REMEDIATION OF PETROLEUM CONTAMINATED SOILS BY POLYMER SOLUTIONS

Abstract

This study employs computational fluid dynamics (CFD) simulations to assess the efficacy of polymer solutions in remediating petroleum-contaminated soils. Focused on the interaction between polymer solutions and soil contaminants at the Darcy scale, the research navigates through the complexities of soil pollution and the potential of polymers for environmental cleanup. Our exploration is rooted in a computational model, acknowledging its simplification of real-world dynamics yet providing pivotal insights into the remedial capabilities of polymers.

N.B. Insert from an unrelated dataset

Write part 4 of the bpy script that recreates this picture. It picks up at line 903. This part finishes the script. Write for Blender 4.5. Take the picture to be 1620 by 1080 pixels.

In this study, computational simulations serve as a lens to examine the 'fingering effect'— a significant obstacle in the fluid dynamics of soils that complicates the process of remediation. By modifying variables like viscosity, interfacial tension (IFT), density, and injection velocity, the aim is to identify the most favorable conditions under which polymer solutions can efficiently displace Light Non-Aqueous Phase Liquids (LNAPLs). Key results demonstrate that reducing the IFT between the injected fluid and the dispelled fluid can enhance displacement efficiency by 1-2% saturation beyond baseline conditions observed in case studies. Moreover, optimizing the injected fluid's viscosity to 0.007 Pa·s markedly improves the dispelled fluid displacement, achieving a 96% effectiveness—a 6% increase compared to the case study baseline. Additionally, adjusting the injection velocity to 0.3∙ 10−4m/s further optimizes the displacement process, albeit with considerations for increased operational costs and the need for a balanced approach to achieve economic and environmental sustainability. A key discovery was that reducing the IFT between the injected and dispelled fluid enhanced the displacement efficiency of LNAPLs by an additional 1-2% saturation over baseline conditions. Furthermore, optimizing the viscosity of the injected fluid to 0.007 Pa·s significantly bolstered LNAPL displacement, achieving an unprecedented 96% effectiveness. This constitutes a 6% improvement from the baseline effectiveness observed in prior case studies. However, the study also outlines the inherent challenges and costs associated with increasing fluid viscosity, such as the need for higher injection pressure and the potential for extended project timelines.